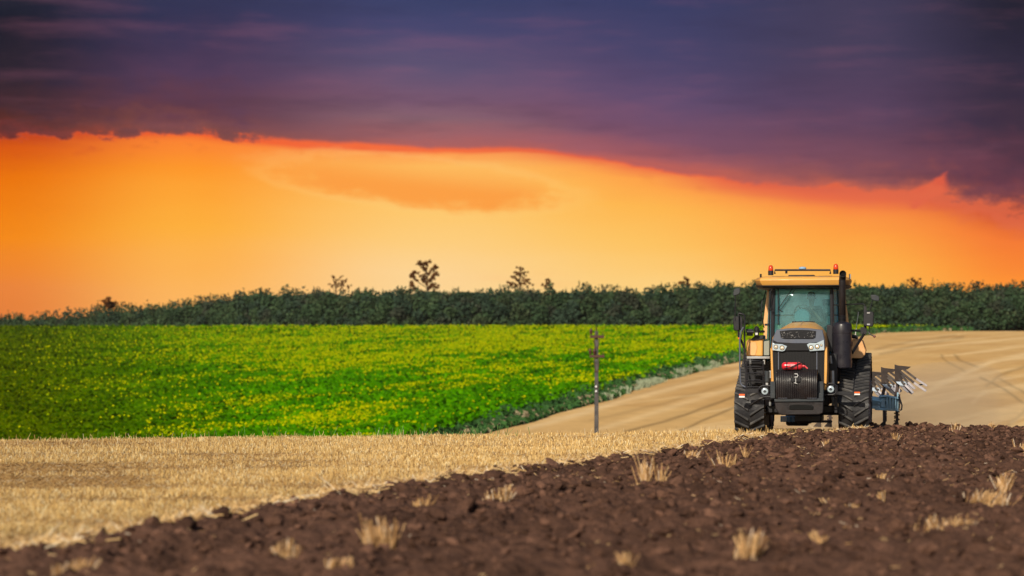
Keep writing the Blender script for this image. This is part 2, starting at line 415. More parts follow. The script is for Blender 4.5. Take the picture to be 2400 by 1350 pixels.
F2 = np.stack([I2[:-1,:-1], I2[:-1,1:], I2[1:,1:], I2[1:,:-1]], -1).reshape(-1, 4)
M_far = colmat('far stubble', .95, .1)
o = npmesh('harvested_field', np.stack([Xf, Yf, Zf], -1).reshape(-1, 3), F2, C.reshape(-1, 3), M_far, True)
tag(o, kind='structure')
v, f = sub((zone == 2) & (fx > .345*fy+4))
o = npmesh('harvested_field', v, f, np.tile(c0, (len(v), 1)), M_far, True); tag(o, kind='structure')

# ------------------------------------------------------------ sunflower crop
def crop():
    VV, FF, CC = [], [], []; off = 0
    def put(V, F, C):
        nonlocal off
        VV.append(V); FF.append(F+off); CC.append(C); off += len(V)
    # lumpy canopy
    yb = 152*np.exp(np.linspace(0, math.log(603/152), 260)); sx = np.linspace(0, 1, 330)
    Y = np.repeat(yb[:,None], 330, 1); Xr = np.minimum(Bs(Y)-2.5, .40*Y); X = -.42*Y + (Xr+.42*Y)*sx[None,:]
    Z = H(X, Y) + 1.25 + (fbm(X*1.1, Y*1.1, 2, 3)-.5)*.7
    Z[:, -1] -= 1.3; Z[-1, :] -= 1.3
    g = fbm(X/5, Y/9, 77, 3)[...,None]
    C = np.array([.018,.060,.0])*(1-g) + np.array([.05,.10,.0])*g
    I = np.arange(Y.size).reshape(Y.shape)
    put(np.stack([X, Y, Z], -1).reshape(-1, 3), np.stack([I[:-1,:-1], I[:-1,1:], I[1:,1:], I[1:,:-1]], -1).reshape(-1, 4), C.reshape(-1, 3))
    def scatter(n):
        # even on the picture: density falls with distance
        t = rng.random(n); q = 1/ (1/153 + t*(1/603-1/153)); s = rng.random(n)
        xr = np.minimum(Bs(q)-1.8+rng.normal(0, .7, n), .40*q); return -.42*q + (xr+.42*q)*s, q
    def bloom(x, y):
        a = fbm((x-y*.25)/3.4, y/24, 91, 4, .6); b = fbm(x/2.2, y/3.5, 55, 2); c_ = fbm(x/26, y/50, 14, 2); up = sstep(y, 190, 460)
        r = np.clip(sstep(a*.65+b*.35+(c_-.5)*.35+up*.12, .47, .66), .04, 1)*(.45+.55*up)
        return r*(.03+.97*sstep(x/y, -.24, -.04))  # bloom thinned to the left, where vignette shade is put into the colour
    n = 360000; x, y = scatter(n)
    p = np.stack([x, y, H(x, y)+1.05+rng.random(n)*.65], -1)
    nm = randunit(n)*.8 + np.array([0,-.35,.75]); nm /= np.linalg.norm(nm, axis=1, keepdims=True)
    u = perp(nm); w = np.cross(nm, u); sz = ((.09+.09*rng.random(n))*(1+y/620))[:,None]
    g = rng.random((n,1)); pat = fbm(x/4.5, y/11, 77, 3)[:,None]
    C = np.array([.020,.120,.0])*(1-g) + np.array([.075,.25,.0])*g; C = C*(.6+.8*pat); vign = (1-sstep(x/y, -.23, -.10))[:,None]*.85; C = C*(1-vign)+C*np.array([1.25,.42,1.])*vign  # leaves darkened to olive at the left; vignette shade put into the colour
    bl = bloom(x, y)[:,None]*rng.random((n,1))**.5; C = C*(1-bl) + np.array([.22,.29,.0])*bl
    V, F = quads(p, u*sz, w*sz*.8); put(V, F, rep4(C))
    # flower heads
    n = 330000; x, y = scatter(n)
    prob = bloom(x, y)*.46
    k = rng.random(n) < prob; x, y = x[k], y[k]; n = len(x)
    p = np.stack([x, y, H(x, y)+1.55+rng.random(n)*.28], -1)
    nm = rng.normal(0, .28, (n, 3)) + np.array([-.25,-.8,.35]); nm /= np.linalg.norm(nm, axis=1, keepdims=True)
    u = perp(nm); w = np.cross(nm, u); sz = ((.055+.04*rng.random(n))*(1+y/1000))[:,None]
    g = rng.random((n,1)); C = np.array([.20,.28,.0])*(1-g) + np.array([.40,.39,.0])*g
    V, F = quads(p, u*sz, w*sz); put(V, F, rep4(C))
    o = npmesh('sunflower_crop', np.concatenate(VV), np.concatenate(FF), np.concatenate(CC), colmat('sunflower leaves and heads', .9, .0, trans=.22), False)
    tag(o, 'green sunflower crop in yellow bloom covering the hillside', 'crop', kind='stuff')
crop()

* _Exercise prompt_
Write the lines above out again exactly, without any of their pictures.

* _Answer in full_
Keep writing the Blender script for this image. This is part 2, starting at line 415. More parts follow. The script is for Blender 4.5. Take the picture to be 2400 by 1350 pixels.
F2 = np.stack([I2[:-1,:-1], I2[:-1,1:], I2[1:,1:], I2[1:,:-1]], -1).reshape(-1, 4)
M_far = colmat('far stubble', .95, .1)
o = npmesh('harvested_field', np.stack([Xf, Yf, Zf], -1).reshape(-1, 3), F2, C.reshape(-1, 3), M_far, True)
tag(o, kind='structure')
v, f = sub((zone == 2) & (fx > .345*fy+4))
o = npmesh('harvested_field', v, f, np.tile(c0, (len(v), 1)), M_far, True); tag(o, kind='structure')

# ------------------------------------------------------------ sunflower crop
def crop():
    VV, FF, CC = [], [], []; off = 0
    def put(V, F, C):
        nonlocal off
        VV.append(V); FF.append(F+off); CC.append(C); off += len(V)
    # lumpy canopy
    yb = 152*np.exp(np.linspace(0, math.log(603/152), 260)); sx = np.linspace(0, 1, 330)
    Y = np.repeat(yb[:,None], 330, 1); Xr = np.minimum(Bs(Y)-2.5, .40*Y); X = -.42*Y + (Xr+.42*Y)*sx[None,:]
    Z = H(X, Y) + 1.25 + (fbm(X*1.1, Y*1.1, 2, 3)-.5)*.7
    Z[:, -1] -= 1.3; Z[-1, :] -= 1.3
    g = fbm(X/5, Y/9, 77, 3)[...,None]
    C = np.array([.018,.060,.0])*(1-g) + np.array([.05,.10,.0])*g
    I = np.arange(Y.size).reshape(Y.shape)
    put(np.stack([X, Y, Z], -1).reshape(-1, 3), np.stack([I[:-1,:-1], I[:-1,1:], I[1:,1:], I[1:,:-1]], -1).reshape(-1, 4), C.reshape(-1, 3))
    def scatter(n):
        # even on the picture: density falls with distance
        t = rng.random(n); q = 1/ (1/153 + t*(1/603-1/153)); s = rng.random(n)
        xr = np.minimum(Bs(q)-1.8+rng.normal(0, .7, n), .40*q); return -.42*q + (xr+.42*q)*s, q
    def bloom(x, y):
        a = fbm((x-y*.25)/3.4, y/24, 91, 4, .6); b = fbm(x/2.2, y/3.5, 55, 2); c_ = fbm(x/26, y/50, 14, 2); up = sstep(y, 190, 460)
        r = np.clip(sstep(a*.65+b*.35+(c_-.5)*.35+up*.12, .47, .66), .04, 1)*(.45+.55*up)
        return r*(.03+.97*sstep(x/y, -.24, -.04))  # bloom thinned to the left, where vignette shade is put into the colour
    n = 360000; x, y = scatter(n)
    p = np.stack([x, y, H(x, y)+1.05+rng.random(n)*.65], -1)
    nm = randunit(n)*.8 + np.array([0,-.35,.75]); nm /= np.linalg.norm(nm, axis=1, keepdims=True)
    u = perp(nm); w = np.cross(nm, u); sz = ((.09+.09*rng.random(n))*(1+y/620))[:,None]
    g = rng.random((n,1)); pat = fbm(x/4.5, y/11, 77, 3)[:,None]
    C = np.array([.020,.120,.0])*(1-g) + np.array([.075,.25,.0])*g; C = C*(.6+.8*pat); vign = (1-sstep(x/y, -.23, -.10))[:,None]*.85; C = C*(1-vign)+C*np.array([1.25,.42,1.])*vign  # leaves darkened to olive at the left; vignette shade put into the colour
    bl = bloom(x, y)[:,None]*rng.random((n,1))**.5; C = C*(1-bl) + np.array([.22,.29,.0])*bl
    V, F = quads(p, u*sz, w*sz*.8); put(V, F, rep4(C))
    # flower heads
    n = 330000; x, y = scatter(n)
    prob = bloom(x, y)*.46
    k = rng.random(n) < prob; x, y = x[k], y[k]; n = len(x)
    p = np.stack([x, y, H(x, y)+1.55+rng.random(n)*.28], -1)
    nm = rng.normal(0, .28, (n, 3)) + np.array([-.25,-.8,.35]); nm /= np.linalg.norm(nm, axis=1, keepdims=True)
    u = perp(nm); w = np.cross(nm, u); sz = ((.055+.04*rng.random(n))*(1+y/1000))[:,None]
    g = rng.random((n,1)); C = np.array([.20,.28,.0])*(1-g) + np.array([.40,.39,.0])*g
    V, F = quads(p, u*sz, w*sz); put(V, F, rep4(C))
    o = npmesh('sunflower_crop', np.concatenate(VV), np.concatenate(FF), np.concatenate(CC), colmat('sunflower leaves and heads', .9, .0, trans=.22), False)
    tag(o, 'green sunflower crop in yellow bloom covering the hillside', 'crop', kind='stuff')
crop()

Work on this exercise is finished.